You've all probably heard a FICO score. A bunch of credit cards will give you a FICO score. You can go to annual credit report.com every year, get your score and your credit report from the various credit bureaus. It's like a one-shot snapshot determining how likely you are to default on alone or on credit that is extended to you. The founders of Upstart said, what the FICO score does, what it looks at, it looks at your past, it looks at your credit history, it looks at do you have do you have assets, how much of your assets do you have available to you? It said, well, that's backward-looking. For people who don't have a significant credit history, or for people who maybe whose circumstances have changed and they are, looking to get a loan, the FICO score may not be a good predictor of whether they are likely to default or not.

It developed this algorithm that is AI-driven to approve these loans. What it does is you go to Upstart, you go to their apps, you fill up basically the loan application. It uses its predictive modeling and its AI to determine your creditworthiness. Then it does not do the lending itself. It goes through third-party banks and financial institutions to actually extend you the credit. It's recently entered into auto loans or with a purchase of prodigy software, and there are rumors floating about that it might be looking at the mortgage loan market as well. This is based on a job posting. The Internet will find all things for these companies. Its based on like a job hosting net referenced mortgages in the job hosting and they said, "Aha. If they are looking for somebody who has experience with mortgages, maybe they're looking at getting into the mortgage loan market."

CEO Dave Girouard has also expressed an interest in disrupting the payday lending industry, which as we know, is essentially designed. The payday lending industry argues that they need to charge these exorbitant and these very high fees because of the high risk of default. Well, Dave Girouard and Upstart says well, if our model can more accurately predict who's going to default and who isn't, perhaps we can be a better alternative for many consumers than a payday loan. That brings up the question of bias. The trick with artificial intelligence is quite often it's looking for the best efficiency, or the most mathematically perfect number or outcome.

Sometimes, however, that can introduce biases into the system, that can introduce things that we don't want to be there. Of course, the very famous example of this is when some researchers created an artificial intelligence, and basically used social media to allow it to examine how people talked.

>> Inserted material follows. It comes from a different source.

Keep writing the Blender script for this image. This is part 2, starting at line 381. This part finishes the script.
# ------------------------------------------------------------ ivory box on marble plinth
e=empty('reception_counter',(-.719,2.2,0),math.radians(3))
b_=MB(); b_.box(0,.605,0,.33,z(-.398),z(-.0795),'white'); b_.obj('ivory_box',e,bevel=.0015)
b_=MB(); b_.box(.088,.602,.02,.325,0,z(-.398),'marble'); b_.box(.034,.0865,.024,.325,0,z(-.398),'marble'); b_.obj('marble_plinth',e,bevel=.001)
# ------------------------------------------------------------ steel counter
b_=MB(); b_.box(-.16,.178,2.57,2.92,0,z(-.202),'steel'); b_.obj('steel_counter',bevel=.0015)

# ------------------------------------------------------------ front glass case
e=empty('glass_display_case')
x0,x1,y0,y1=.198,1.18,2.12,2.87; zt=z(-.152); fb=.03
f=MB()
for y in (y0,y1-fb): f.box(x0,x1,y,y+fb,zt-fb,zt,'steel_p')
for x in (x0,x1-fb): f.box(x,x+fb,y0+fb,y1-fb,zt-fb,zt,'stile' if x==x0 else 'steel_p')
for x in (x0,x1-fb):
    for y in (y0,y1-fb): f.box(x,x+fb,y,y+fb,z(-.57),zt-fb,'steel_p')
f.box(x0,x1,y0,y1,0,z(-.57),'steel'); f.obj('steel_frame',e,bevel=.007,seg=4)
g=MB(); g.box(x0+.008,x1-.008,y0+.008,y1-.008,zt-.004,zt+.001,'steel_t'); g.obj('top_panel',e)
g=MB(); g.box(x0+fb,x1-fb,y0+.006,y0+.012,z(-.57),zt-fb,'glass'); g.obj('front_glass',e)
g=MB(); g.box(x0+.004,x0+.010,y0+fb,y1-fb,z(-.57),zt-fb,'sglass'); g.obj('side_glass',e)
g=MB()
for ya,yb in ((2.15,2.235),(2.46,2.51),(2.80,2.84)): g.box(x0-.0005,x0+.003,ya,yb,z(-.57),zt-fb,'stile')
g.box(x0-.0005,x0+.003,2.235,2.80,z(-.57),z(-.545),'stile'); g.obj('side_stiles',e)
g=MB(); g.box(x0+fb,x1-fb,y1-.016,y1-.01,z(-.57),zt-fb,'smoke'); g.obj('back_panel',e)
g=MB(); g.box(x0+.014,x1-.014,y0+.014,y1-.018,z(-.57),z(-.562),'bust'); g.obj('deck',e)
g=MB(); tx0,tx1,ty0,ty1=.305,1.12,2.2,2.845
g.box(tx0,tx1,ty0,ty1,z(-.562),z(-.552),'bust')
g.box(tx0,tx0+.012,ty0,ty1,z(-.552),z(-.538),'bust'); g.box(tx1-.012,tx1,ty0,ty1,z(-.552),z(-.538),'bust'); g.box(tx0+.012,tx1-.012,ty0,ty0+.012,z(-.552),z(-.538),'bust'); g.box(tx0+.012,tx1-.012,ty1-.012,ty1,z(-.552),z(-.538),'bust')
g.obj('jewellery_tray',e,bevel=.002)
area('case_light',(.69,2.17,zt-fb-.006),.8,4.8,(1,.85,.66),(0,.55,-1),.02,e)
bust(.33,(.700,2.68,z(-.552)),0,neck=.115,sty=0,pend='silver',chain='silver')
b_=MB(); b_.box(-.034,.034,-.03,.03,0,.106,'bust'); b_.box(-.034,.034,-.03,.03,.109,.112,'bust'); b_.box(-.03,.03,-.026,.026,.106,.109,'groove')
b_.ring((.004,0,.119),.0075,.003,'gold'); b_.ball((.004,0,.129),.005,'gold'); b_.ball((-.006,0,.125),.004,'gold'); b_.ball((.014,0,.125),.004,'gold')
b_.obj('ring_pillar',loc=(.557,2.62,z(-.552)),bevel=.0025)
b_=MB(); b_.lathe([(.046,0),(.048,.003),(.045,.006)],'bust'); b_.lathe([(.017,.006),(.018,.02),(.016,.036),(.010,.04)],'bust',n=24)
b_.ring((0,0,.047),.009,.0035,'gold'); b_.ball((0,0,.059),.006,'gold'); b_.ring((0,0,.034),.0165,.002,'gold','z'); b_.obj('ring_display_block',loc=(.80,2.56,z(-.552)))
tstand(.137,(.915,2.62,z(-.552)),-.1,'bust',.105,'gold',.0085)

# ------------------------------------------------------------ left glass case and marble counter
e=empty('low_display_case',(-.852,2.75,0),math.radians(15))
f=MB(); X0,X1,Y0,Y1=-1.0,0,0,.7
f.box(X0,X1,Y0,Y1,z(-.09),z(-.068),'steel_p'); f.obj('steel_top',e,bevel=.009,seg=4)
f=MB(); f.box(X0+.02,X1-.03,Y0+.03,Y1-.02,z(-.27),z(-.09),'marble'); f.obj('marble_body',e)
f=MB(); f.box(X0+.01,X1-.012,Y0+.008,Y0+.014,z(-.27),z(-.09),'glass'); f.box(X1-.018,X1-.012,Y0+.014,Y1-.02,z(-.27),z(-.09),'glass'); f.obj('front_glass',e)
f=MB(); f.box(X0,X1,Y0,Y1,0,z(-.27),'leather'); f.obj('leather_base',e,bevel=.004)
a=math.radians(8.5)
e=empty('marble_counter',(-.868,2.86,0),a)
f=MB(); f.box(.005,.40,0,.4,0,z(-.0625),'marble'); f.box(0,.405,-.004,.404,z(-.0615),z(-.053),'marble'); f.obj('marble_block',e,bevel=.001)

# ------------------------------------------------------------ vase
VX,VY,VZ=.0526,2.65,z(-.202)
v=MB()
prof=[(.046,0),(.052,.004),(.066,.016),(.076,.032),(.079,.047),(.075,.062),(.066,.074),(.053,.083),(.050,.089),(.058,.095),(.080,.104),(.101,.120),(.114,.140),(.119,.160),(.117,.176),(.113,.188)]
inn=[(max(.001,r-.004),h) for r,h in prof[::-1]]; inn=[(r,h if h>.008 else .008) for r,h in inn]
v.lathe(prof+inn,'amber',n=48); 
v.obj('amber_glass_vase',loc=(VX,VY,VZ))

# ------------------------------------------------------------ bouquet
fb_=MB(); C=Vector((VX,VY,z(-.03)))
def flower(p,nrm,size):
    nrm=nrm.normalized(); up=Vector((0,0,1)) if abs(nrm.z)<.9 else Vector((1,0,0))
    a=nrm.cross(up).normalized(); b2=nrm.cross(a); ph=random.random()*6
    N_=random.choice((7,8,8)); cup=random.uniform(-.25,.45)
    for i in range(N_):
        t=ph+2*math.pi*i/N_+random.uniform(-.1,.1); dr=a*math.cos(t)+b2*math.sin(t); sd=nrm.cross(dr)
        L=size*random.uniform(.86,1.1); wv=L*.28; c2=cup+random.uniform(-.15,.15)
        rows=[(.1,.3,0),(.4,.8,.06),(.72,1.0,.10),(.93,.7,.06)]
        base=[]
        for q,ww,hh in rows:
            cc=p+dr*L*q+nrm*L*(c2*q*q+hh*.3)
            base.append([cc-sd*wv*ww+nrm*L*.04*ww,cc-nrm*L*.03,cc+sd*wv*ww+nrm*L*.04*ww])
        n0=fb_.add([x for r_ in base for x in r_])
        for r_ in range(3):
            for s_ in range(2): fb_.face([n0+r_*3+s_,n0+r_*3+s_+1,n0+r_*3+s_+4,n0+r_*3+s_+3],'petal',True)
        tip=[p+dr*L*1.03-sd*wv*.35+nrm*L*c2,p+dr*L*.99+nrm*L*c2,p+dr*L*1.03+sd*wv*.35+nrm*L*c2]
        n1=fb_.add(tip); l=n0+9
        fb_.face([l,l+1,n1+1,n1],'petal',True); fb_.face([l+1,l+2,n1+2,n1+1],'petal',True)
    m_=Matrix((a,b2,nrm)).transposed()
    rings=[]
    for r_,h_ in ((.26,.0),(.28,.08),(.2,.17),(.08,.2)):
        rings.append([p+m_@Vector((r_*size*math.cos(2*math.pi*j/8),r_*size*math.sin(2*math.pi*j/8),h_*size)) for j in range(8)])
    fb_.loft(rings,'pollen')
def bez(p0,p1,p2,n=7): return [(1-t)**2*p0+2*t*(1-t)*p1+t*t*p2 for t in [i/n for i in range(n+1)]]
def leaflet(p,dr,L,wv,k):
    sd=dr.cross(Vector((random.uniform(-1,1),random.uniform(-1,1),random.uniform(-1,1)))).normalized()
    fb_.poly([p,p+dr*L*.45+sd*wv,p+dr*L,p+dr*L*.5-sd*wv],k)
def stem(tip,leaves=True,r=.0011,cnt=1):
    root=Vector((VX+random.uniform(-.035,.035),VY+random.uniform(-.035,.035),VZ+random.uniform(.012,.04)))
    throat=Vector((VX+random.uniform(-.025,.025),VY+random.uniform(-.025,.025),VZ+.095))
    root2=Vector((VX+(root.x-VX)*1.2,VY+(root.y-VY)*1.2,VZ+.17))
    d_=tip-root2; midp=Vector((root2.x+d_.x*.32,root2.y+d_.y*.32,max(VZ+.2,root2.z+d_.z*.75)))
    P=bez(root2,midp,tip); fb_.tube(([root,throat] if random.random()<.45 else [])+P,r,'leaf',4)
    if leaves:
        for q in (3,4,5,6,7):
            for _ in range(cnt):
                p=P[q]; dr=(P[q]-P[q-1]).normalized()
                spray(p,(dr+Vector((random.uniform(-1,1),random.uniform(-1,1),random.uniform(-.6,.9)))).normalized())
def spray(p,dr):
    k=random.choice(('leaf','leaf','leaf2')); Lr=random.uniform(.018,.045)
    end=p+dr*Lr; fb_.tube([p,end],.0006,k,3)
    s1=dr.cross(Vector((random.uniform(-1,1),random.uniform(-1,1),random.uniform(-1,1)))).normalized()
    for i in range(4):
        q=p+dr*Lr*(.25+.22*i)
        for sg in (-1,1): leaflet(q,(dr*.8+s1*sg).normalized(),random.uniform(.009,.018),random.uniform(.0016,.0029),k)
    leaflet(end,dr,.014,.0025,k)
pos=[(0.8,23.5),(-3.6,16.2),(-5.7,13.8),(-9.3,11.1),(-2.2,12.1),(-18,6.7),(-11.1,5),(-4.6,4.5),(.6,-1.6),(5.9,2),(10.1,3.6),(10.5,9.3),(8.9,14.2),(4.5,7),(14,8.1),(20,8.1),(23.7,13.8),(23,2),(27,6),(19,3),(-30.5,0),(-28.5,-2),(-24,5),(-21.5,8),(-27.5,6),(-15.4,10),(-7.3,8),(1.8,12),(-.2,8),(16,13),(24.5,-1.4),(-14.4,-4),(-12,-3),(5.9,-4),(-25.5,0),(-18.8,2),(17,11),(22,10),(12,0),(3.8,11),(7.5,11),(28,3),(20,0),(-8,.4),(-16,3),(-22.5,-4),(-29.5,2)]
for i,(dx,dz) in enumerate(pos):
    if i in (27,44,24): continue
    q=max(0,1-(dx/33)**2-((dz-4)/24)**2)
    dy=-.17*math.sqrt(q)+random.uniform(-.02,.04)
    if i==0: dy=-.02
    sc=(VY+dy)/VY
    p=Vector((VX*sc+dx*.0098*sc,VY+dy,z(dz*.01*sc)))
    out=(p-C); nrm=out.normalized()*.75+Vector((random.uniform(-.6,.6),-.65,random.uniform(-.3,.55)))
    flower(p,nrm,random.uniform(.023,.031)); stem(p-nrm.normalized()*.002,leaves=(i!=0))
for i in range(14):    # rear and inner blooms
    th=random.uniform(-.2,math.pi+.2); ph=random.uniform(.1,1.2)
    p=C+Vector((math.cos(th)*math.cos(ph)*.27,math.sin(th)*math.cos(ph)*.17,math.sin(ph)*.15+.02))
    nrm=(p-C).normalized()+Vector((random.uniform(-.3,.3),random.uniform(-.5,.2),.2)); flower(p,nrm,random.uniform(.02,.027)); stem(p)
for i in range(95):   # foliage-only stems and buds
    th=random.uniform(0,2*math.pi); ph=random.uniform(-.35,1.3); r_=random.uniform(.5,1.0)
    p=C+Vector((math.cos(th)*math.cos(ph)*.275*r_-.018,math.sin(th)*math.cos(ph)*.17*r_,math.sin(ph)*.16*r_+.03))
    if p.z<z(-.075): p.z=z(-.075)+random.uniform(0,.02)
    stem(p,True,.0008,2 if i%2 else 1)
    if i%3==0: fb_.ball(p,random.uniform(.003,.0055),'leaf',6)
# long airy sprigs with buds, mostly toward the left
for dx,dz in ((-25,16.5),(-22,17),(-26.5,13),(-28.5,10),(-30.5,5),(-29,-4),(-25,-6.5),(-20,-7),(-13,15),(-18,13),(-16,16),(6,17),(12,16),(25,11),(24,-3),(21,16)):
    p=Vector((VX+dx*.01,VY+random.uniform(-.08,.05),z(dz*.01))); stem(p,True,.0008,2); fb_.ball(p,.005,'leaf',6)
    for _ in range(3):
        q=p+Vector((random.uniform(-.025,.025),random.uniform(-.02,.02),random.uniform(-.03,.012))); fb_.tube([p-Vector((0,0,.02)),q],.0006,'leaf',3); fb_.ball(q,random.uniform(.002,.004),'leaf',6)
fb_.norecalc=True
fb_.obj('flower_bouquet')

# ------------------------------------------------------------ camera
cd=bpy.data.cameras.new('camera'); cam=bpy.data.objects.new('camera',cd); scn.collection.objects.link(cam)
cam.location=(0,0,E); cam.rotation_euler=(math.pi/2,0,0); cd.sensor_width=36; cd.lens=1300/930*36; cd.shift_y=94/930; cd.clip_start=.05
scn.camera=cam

The algorithm picked up all objectionable content and started skewing it out because of the flawed input and had to be shut down and reconfigured to work that out. Upstart is really committed though to reducing bias in its algorithm because of course, you don't want unconscious bias to creep its way into your lending. Because not only is that illegal, it is also really unfair.

Upstart has actually been working with the Consumer Financial Protection Bureau, the government agency that is responsible for policing this, and they have a no-action letter, which is essentially the CFPB's way of saying, we've been monitoring this AI, and we're satisfied that it doesn't actually introduce any unlawful bias into lending process. Again, a very niche product, a very nice industry but a really good example of how AI, and using big data, and using machine learning and predictive modeling can really disrupt many different industries.